読売新聞 / 2024年7月28日 5時0分

 パリで100年ぶりの五輪が開幕した。高速鉄道への破壊行為があり、緊張の中での幕開けとなったが、開会式は無事に開催され、選手らはセーヌ川を船でパレードした。

 開会式は、夏季五輪で史上初めて競技場外で実施され、パリの中心街を舞台とする斬新な演出が光った。セーヌ川沿いや橋の上でダンスやファッションショーが披露され、街に歌声が響いた。

 河岸には30万人の観客が詰めかけ、各国の選手らは、雨に煙る船上から国旗や手を振っていた。

 コロナ禍のさなか、無観客で開催された東京大会の開会式から3年を経て、五輪に人々の歓声が戻ってきたのが印象的だ。

 デジタル全盛の時代に、人がリアルに踊り、歌うことの素晴らしさを改めて認識させてくれた。芸術の街、パリにふさわしいプログラムだったと言えよう。

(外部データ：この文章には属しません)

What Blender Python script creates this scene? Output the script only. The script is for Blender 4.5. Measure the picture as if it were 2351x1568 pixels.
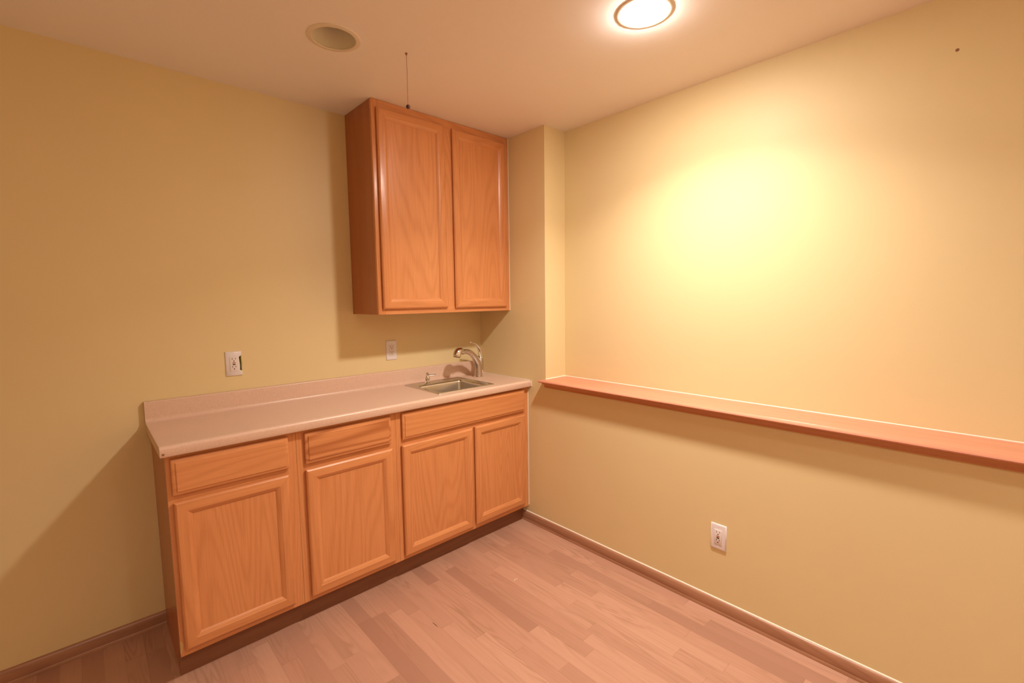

 今大会は環境に配慮して、既存の施設をできるだけ活用する。選手やスタッフの男女比もほぼ半々にするなど、性別や人種、文化の違いなどを超えた多様性の尊重もアピールしている。新しい時代の五輪を予感させる取り組みだ。

 開会式当日の未明には、高速鉄道TGVの設備が放火されるという破壊行為があった。パリと地方都市を結ぶ複数の路線を標的にした同時多発的な犯行である。

 現場では、線路脇のケーブルが切断され、発火装置なども見つかった。死傷者は出なかったが、多くの列車が運休し、ドイツの選手2人が開会式に出席できなかった。サッカー日本女子代表(なでしこジャパン)も、バスでの移動を余儀なくされた。

 五輪を妨害しようとする悪意に満ちた暴力は許し難い。捜査当局は早急に犯行グループを摘発し、厳しく処罰する必要がある。

 仏政府は大会期間中、1日あたり3万5000人の治安要員を動員するという。大会の成否は、安全な運営にかかっている。警備に万全を尽くしてほしい。

 パリ五輪は、ロシアのウクライナ侵略や、パレスチナ自治区ガザへのイスラエルの攻撃が続く戦時下で始まった。平和が脅かされ、国際情勢が不安定化している。

 大会は8月11日までの日程で行われ、200を超える国・地域から参加した選手約1万人が熱戦を繰り広げる。その中には、苦境にあるウクライナやパレスチナの選手たちも含まれている。

 各国の選手たちが喜びいっぱいに笑顔を見せる姿から、平和の尊さを再確認する大会でもある。